Launched in 1976 by editor Charles H. Rowell, Callaloo is the premier African-American and African literary journal, publishing a rich mixture of fiction, poetry, plays, critical essays, interviews and visual art from the African diaspora.

The annual Callaloo Creative Writing Workshops — an annual national event hosted this year by WUSTL from Aug. 3-16 — are designed to assist new and developing writers by providing intensive and individual instruction in the writing of fiction and poetry.

The Aug. 6 event will feature readings by poets Tracy K. Smith and A. Van Jordan and by fiction writers Mat Johnson and Nelly Rosario.

Smith is the author of “The Body’s Question” (2003), which won the Cave Canem Poetry Prize and a Whiting Writers Award, and “Duende” (2007), which received the James Laughlin Award from the Academy of American Poets.

Her work has appeared in numerous journals as well as in the anthologies “Poetry 30,” “Poetry Daily” and “Autumn House.” She earned degrees in English and creative writing from Harvard College and Columbia University and teaches creative writing at Princeton University.

Jordan is the author of “Rise” (2001), “M-A-C-N-O-L-I-A” (2004) and “Quantum Lyrics” (2007). His numerous honors include the Whiting Writers Award, the Anisfield-Wolf Book Award, the PEN/Oakland Josephine Miles Award and the Pushcart Prize.

Jordan teaches at the University of Texas at Austin and serves on the faculty at the MFA Program for Writers at Warren Wilson College.

Johnson is the author of three books — “Drop” (2000), “Hunting in Harlem” (2003) and “The Great Negro Plot: A Tale of Conspiracy and Murder in Eight-eenth-Century New York” (2007) — as well as the graphic novels “Papa Midnight” (2006) and “Incognegro” (2008).
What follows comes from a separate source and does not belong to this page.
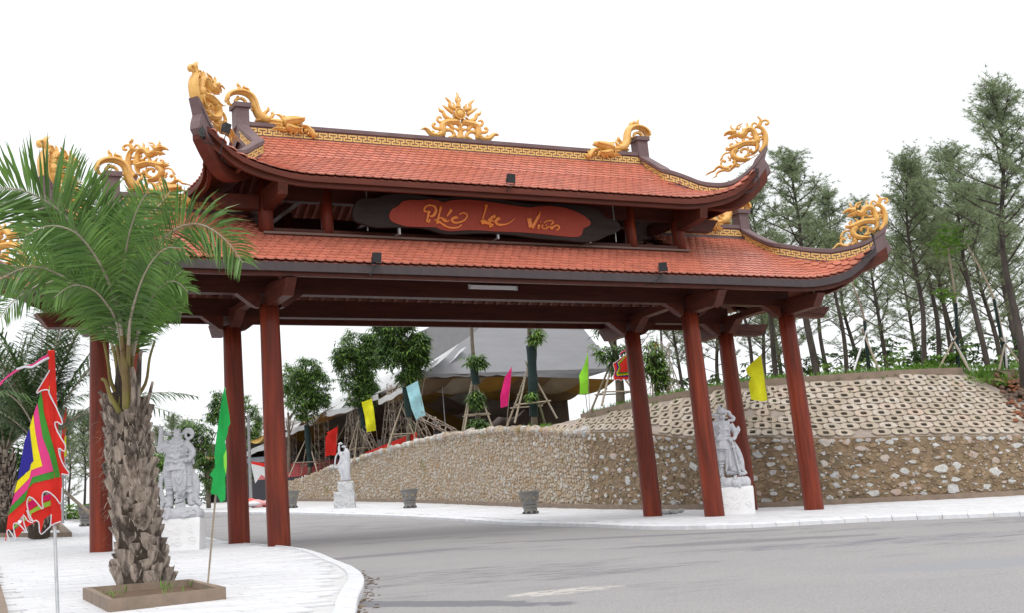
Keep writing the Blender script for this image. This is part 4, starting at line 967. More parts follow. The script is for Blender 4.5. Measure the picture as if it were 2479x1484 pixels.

He earned an MFA in creative writing from Columbia University and teaches in the Creative Writing Program at the University of Houston.

Rosario is author of “Song of the Water Saints” (2002), a novel tracing the lives of three generations of Dominican women and winner of the PEN Open Book Award.

Other honors include a Barbara Deming Memorial Fund Fellowship, The Bronx Writers’ Center Van Lier Literary Fellowship, two National Arts Club Writing Fellowships, the Hurston/Wright Award in Fiction and the National Teachers in English Writing Award.

In addition to the faculty readings, the Callaloo Creative Writings Workshops will conclude with two nights of student readings at 7 p.m. Aug. 14 and 15, also in Hurst Lounge.